The Reluctant Landlords

Homeowners put their white elephants up for rent.

After being appointed Secretary of the Treasury in 2009, Timothy Geithner moved to Washington, D.C., and tried to unload his $1.6 million home near Larchmont, N.Y. No sale. So last summer Geithner joined the growing ranks of accidental landlords.

Finding a tenant is one way to subsidize the wait for housing prices to improve if you don't want to sell at a loss. But it's not easy: Rental stock has multiplied, vacancies are up, and rents are under pressure.

A management company can clue you in on what to charge and handle the details. You typically pay a property manager as much as one month's rent upfront, plus another 5% to 10% of the rent each month. Find a manager at www.rentalhomepros.com, a listing service offered by the National Association of Residential Property Managers. It's critical to conduct a thorough background check on prospective renters. Managers will screen tenants, or you can do it yourself through companies such as First Advantage SafeRent Services (www.fadvsaferent.com), which charges an annual fee of $40 and sells packages of various reports, priced from $15 to $56.

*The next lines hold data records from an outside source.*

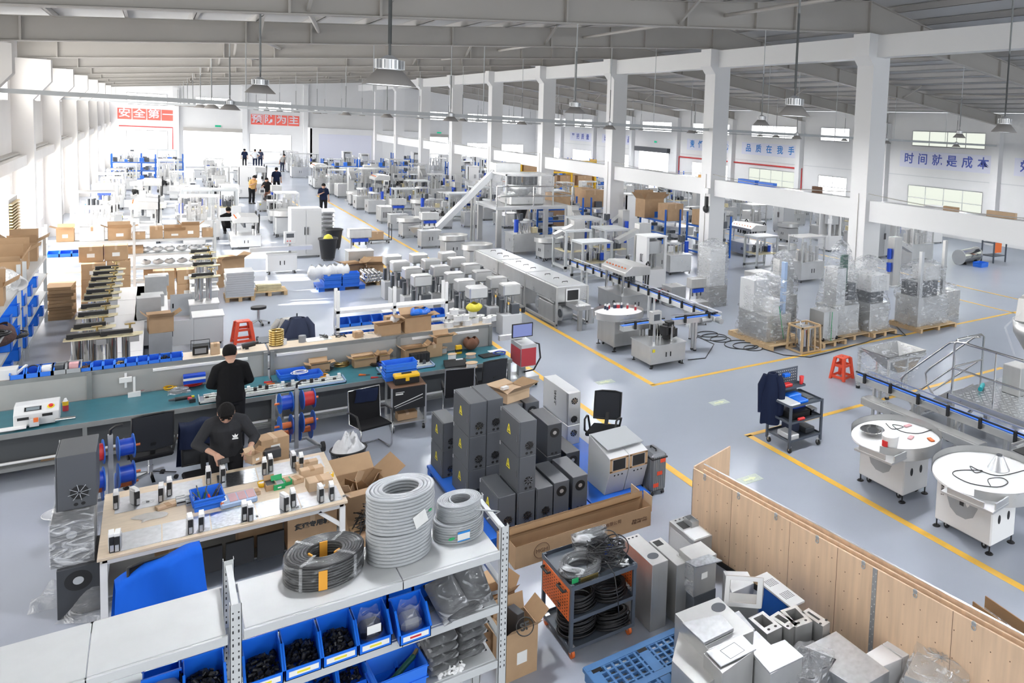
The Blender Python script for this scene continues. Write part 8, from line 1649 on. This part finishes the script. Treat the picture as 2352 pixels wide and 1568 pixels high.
# people farther off
A1 = ((-.24, -.12, 1.12), (-.08, -.30, 1.22), (.5, -.6, .6), .5); F_ = dict(vox=.022)
person('man in a navy polo shirt looking at his phone in the aisle', (7.03, 48.5, 0), -.05, 'navy', 'black_soft', 1.74, head=.35, la=A1, sleeve=.5, **F_)
q = plainbox('phone', 'dark phone held by the man in navy polo', 'phone', (7.0, 48.2, 1.28), .07, .02, .14, 'black')
person('man in black shirt crouching with his back turned by a low machine', (2.5, 42.0, 0), PI + .2, 'tshirt_black', 'black_soft', 1.74, lean=.25, sit=.55, legs=[[(-.1, 0, .38), (-.14, -.38, .50), (-.13, -.12, .09)], [(.1, 0, .38), (.14, -.38, .50), (.13, -.12, .09)]], la=((-.3, -.2, .75), (-.2, -.45, .6), (0, -1, -.2), .4), ra=((.3, -.2, .75), (.2, -.45, .6), (0, -1, -.2), .4), **F_)
person('man in dark clothes walking away beside the sunlit machines', (6.2, 61.5, 0), PI - .2, 'navy', 'black_soft', 1.78, legs=[[(-.095, 0, .93), (-.11, -.16, .52), (-.12, .0, .09)], [(.095, 0, .93), (.11, .03, .5), (.13, .22, .11)]], **F_)
person('worker in an orange yellow shirt and dark cap bending to a machine', (4.35, 55.2, 0), .6, 'orange_cloth', 'black_soft', 1.72, lean=.25, head=.3, la=A1, **F_); person('woman with long dark hair and brown apron beside the orange shirt', (5.0, 54.2, 0), -.5, 'tshirt_black', 'brown_cloth', 1.62, head=.3, long_hair=True, la=A1, **F_)
person('man in navy shirt standing at the bright far door', (6.6, 91.0, 0), PI, 'navy', 'black_soft', 1.72, **F_); person('man in white shirt standing at the bright far door, hands on hips', (7.4, 90.6, 0), PI, 'white_cloth', 'navy', 1.74, la=((-.38, .05, 1.15), (-.20, -.05, 1.0), (.5, -.5, -.2), .5), ra=((.38, .05, 1.15), (.20, -.05, 1.0), (-.5, -.5, -.2), .5), **F_); person('person in navy behind the white shirt at the far door', (7.9, 91.5, 0), PI, 'navy_grey', 'navy', 1.70, **F_)
person('dark haired person in pale top among the middle bay machines', (12.0, 64.4, 0), .4, 'white_cloth', 'navy', 1.70, **F_); person('person in beige bending over parts near the far left wall', (8.9, 84, 0), .5, 'grey_cloth', 'navy_grey', 1.68, lean=.4, **F_)
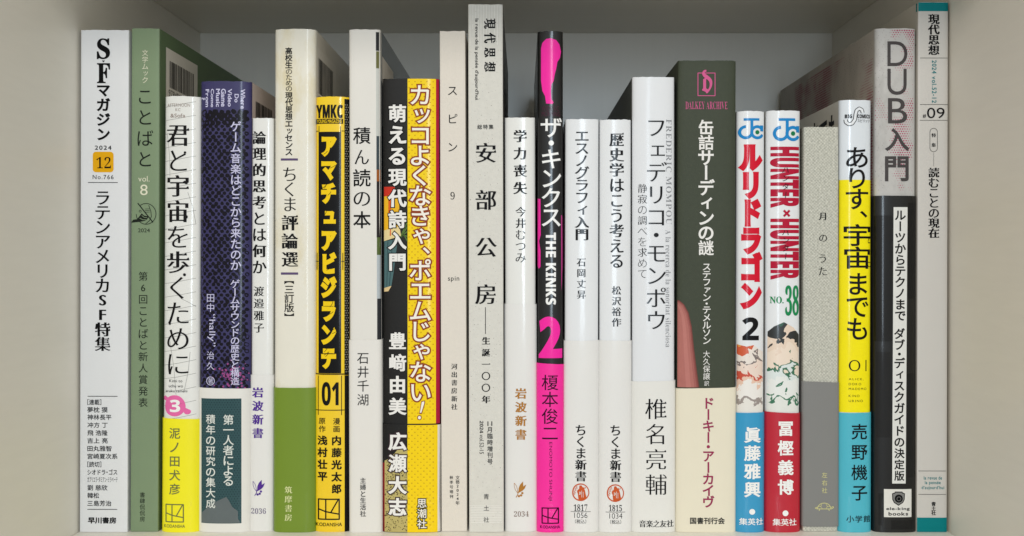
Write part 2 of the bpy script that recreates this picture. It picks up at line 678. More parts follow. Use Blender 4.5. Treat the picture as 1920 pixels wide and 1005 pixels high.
class Book:
    def __init__(s, name, label, cat, xl, xr, top, lean, depth, spine, left=None, right=None, sag=2.4, n=2.5, rec=0.0, hard=False):
        xl, xr = xl + .9, xr - .9
        s.F = (CAMD + rec) / CAMD
        s.rec = rec
        s.xc = ((xl + xr) / 2 - VX) / K * s.F
        s.w = (xr - xl) / K * s.F
        s.h = CAMZ + (VY - top) / K * s.F
        s.lean = lean / K
        s.sag, s.n, s.depth = sag, n, depth
        s.bandz = -1
        s.band = None
        s.parts = {}
        root = bpy.data.objects.new(name, None)
        COL.objects.link(root)
        root.empty_display_size = .01
        ang = math.atan2(s.lean, s.h)
        root.location = (s.xc * MM, rec * MM, 0)
        root.rotation_euler = (0, ang, 0)
        root['label'] = label
        root['category'] = cat
        s.root = root
        left = left or spine
        right = right or spine
        s.shell('cover', 0, s.h, 0.0, .32, s.depth, (spine, left, right), root)
        # page block inside the cover
        i = .6
        y0 = s.sag + .6
        ins = 2.5 if hard else .5
        box_obj('page_block', (-s.w / 2 + i, y0, ins), (s.w / 2 - i, s.depth - (3 if hard else .4), s.h - ins), PAGES, root, bev=0)
        BOOKS.append(s)

    def prof(s, x):
        t = min(abs(2 * x / s.w), 1.0)
        return s.sag * (1 - (1 - t ** s.n) ** (1 / s.n))

    def shell(s, name, z0, z1, out, thick, depth, mats, parent, zoff=.12, tilt=0.0):
        """Paper wrapped round the spine and down both sides."""
        N = 40
        xs = [s.w / 2 * math.sin(math.pi / 2 * (2 * i / N - 1)) for i in range(N + 1)]
        path = [(-s.w / 2, depth, 1)] + [(-s.w / 2, s.sag + (depth - s.sag) * k / 3, 1) for k in (2, 1)]
        path += [(x, s.prof(x), 0) for x in xs]
        path += [(s.w / 2, s.sag + (depth - s.sag) * k / 3, 2) for k in (1, 2)] + [(s.w / 2, depth, 2)]
        # outward normals
        m = len(path)
        nor = []
        for i in range(m):
            a, b = path[max(i - 1, 0)], path[min(i + 1, m - 1)]
            dx, dy = b[0] - a[0], b[1] - a[1]
            L = math.hypot(dx, dy)
            nor.append((dy / L, -dx / L))
        outer = [(p[0] + q[0] * out, p[1] + q[1] * out) for p, q in zip(path, nor)]
        inner = [(p[0] + q[0] * (out - thick), p[1] + q[1] * (out - thick)) for p, q in zip(path, nor)]
        wob = [random.uniform(-1, .6) for _ in outer]
        wob = [(wob[i - 1] + wob[i] + wob[(i + 1) % m]) / 3 for i in range(m)]
        wear = .22 if name == 'cover' else .06
        v, f, mi = [], [], []
        zz = [z0 + zoff, z1]
        for ring in (outer, inner):
            for z in zz:
                v += [(x, y, z + (tilt * 2 * x / s.w + wear * wob[i] if z == z1 else 0)) for i, (x, y) in enumerate(ring)]
        O0, O1, I0, I1 = 0, m, 2 * m, 3 * m
        for i in range(m - 1):
            k = 1 if i < 3 else 2 if i >= m - 4 else 0
            if i == 2:
                k = 1
            f.append((O0 + i, O0 + i + 1, O1 + i + 1, O1 + i)); mi.append(k)
            f.append((I0 + i, I1 + i, I1 + i + 1, I0 + i + 1)); mi.append(k)
            f.append((O1 + i, O1 + i + 1, I1 + i + 1, I1 + i)); mi.append(k)
            f.append((O0 + i, I0 + i, I0 + i + 1, O0 + i + 1)); mi.append(k)
        for i in (0, m - 1):
            f.append((O0 + i, O1 + i, I1 + i, I0 + i)); mi.append(1 if i == 0 else 2)
        o = mesh_obj(name, v, f, list(mats), parent, mi, smooth=True)
        md = o.modifiers.new('split', 'EDGE_SPLIT')
        md.split_angle = math.radians(40)
        return o

    def add_band(s, topy, spine, left=None, right=None, label=None, z0=0.0, depth=None, tilt=None):
        z = CAMZ + (VY - topy) / K * s.F
        s.bandz = z
        s.band = s.shell('paper_band', z0, z, .5, .32, (depth or s.depth) + .1, (spine, left or spine, right or spine), s.root, zoff=.05,
                         tilt=random.uniform(-.3, .3) if tilt is None else tilt)
        s.band_z0 = z0
        if label:
            s.band['label'] = label
        return s.band

    # mapping from photo pixels on the spine to the book's own millimetres
    def loc(s, P, lay, onband):
        z = CAMZ + (VY - P[:, 1]) / K * s.F
        x = (P[:, 0] - VX) / K * s.F - s.xc - s.lean * z / s.h
        base = (.5 if onband else 0) + .055 * lay
        lim = s.w / 2 * .985
        xx = np.clip(x, -lim, lim)
        e = .05
        dy = (s.profv(xx + e) - s.profv(xx - e)) / (2 * e)
        L = np.hypot(1, dy)
        return np.stack([xx + base * dy / L, s.profv(xx) - base / L, z], 1)

    def profv(s, x):
        t = np.minimum(np.abs(2 * x / s.w), 1.0)
        return s.sag * (1 - (1 - t ** s.n) ** (1 / s.n))

    def side(s, which, P, lay, onband=False):
        """P = (depth mm behind the spine plane, height mm)"""
        base = (.5 if onband else 0) + .05 * lay
        x = (s.w / 2 + base) * (1 if which == 'R' else -1)
        return np.stack([np.full(len(P), x), P[:, 0], P[:, 1]], 1)

    def normals(s, V3):
        x = V3[:, 0]
        lim = s.w / 2 * .985
        xx = np.clip(x, -lim, lim)
        e = .05
        dy = (s.profv(xx + e) - s.profv(xx - e)) / (2 * e)
        L = np.hypot(1, dy)
        out = np.stack([dy / L, -1 / L, np.zeros(len(x))], 1)
        flat = np.abs(x) >= s.w / 2 * .992
        out[flat] = 0
        out[flat, 0] = np.sign(x[flat])
        return out

    def put(s, part, V3, F, mat, onband):
        p = s.parts.setdefault(part, dict(v=[], f=[], m=[], mats=[], band=onband))
        if mat not in p['mats']:
            p['mats'].append(mat)
        k = p['mats'].index(mat)
        b = len(p['v'])
        p['v'] += [tuple(q) for q in V3]
        N3 = s.normals(V3)
        p.setdefault('n', []).extend(tuple(q) for q in N3)
        for t in F:
            c0 = V3[t[0]]
            g = sum(np.cross(V3[t[i]] - c0, V3[t[i + 1]] - c0) for i in range(1, len(t) - 1))
            if g @ N3[list(t)].sum(0) < 0:
                t = tuple(t)[::-1]
            p['f'].append(tuple(b + i for i in t))
        p['m'] += [k] * len(F)

    def shape(s, part, loops, mat, lay=1, side=None, grid=('x', 2.6)):
        V, F = triangulate(loops, None if side else grid)
        if len(F) == 0:
            return
        if side:
            s.put(part, s.side(side, V, lay), F, mat, False)
        else:
            zc = CAMZ + (VY - V[:, 1].mean()) / K * s.F
            ob = zc < s.bandz
            s.put(part, s.loc(V, lay, ob), F, mat, ob)

    def dots(s, part, cs, mat, lay=1, side=None, n=7, jit=.15):
        """many small printed dots: cs = (x, y, r)"""
        vs_, fs = [], []
        for x, y, r in cs:
            b = len(vs_)
            a0 = random.random() * 6
            for i in range(n):
                rr = r * (1 + jit * (random.random() - .5) * 2)
                vs_.append((x + rr * math.cos(a0 + 6.2832 * i / n), y + rr * math.sin(a0 + 6.2832 * i / n)))
            fs.append(tuple(range(b, b + n)))
        if not vs_:
            return
        P = np.array(vs_)
        if side:
            s.put(part, s.side(side, P, lay), fs, mat, False)
        else:
            zc = CAMZ + (VY - P[:, 1]) / K * s.F
            ob = zc.mean() < s.bandz
            s.put(part, s.loc(P, lay, ob), fs, mat, ob)

    def text(s, mode, string, box, sty, mat, part='title_lettering', lay=2, **kw):
        JOBS.append((s, mode, string, box, sty, mat, part, lay, kw))

    def V(s, *a, **k): s.text('V', *a, **k)
    def H(s, *a, **k): s.text('H', *a, **k)
    def R(s, *a, **k): s.text('R', *a, **k)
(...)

Rental income is taxable. But you can deduct a long list of expenses, including mortgage interest, real estate taxes, depreciation, condo fees, advertising, professional fees, repair costs, travel and insurance. Speaking of insurance, you'll need a landlord policy. It costs about 25% more than a standard homeowners policy, but it covers structural damage to your home as well as any lost rental income that results. Plus, it covers legal fees—just in case your tenant sues you.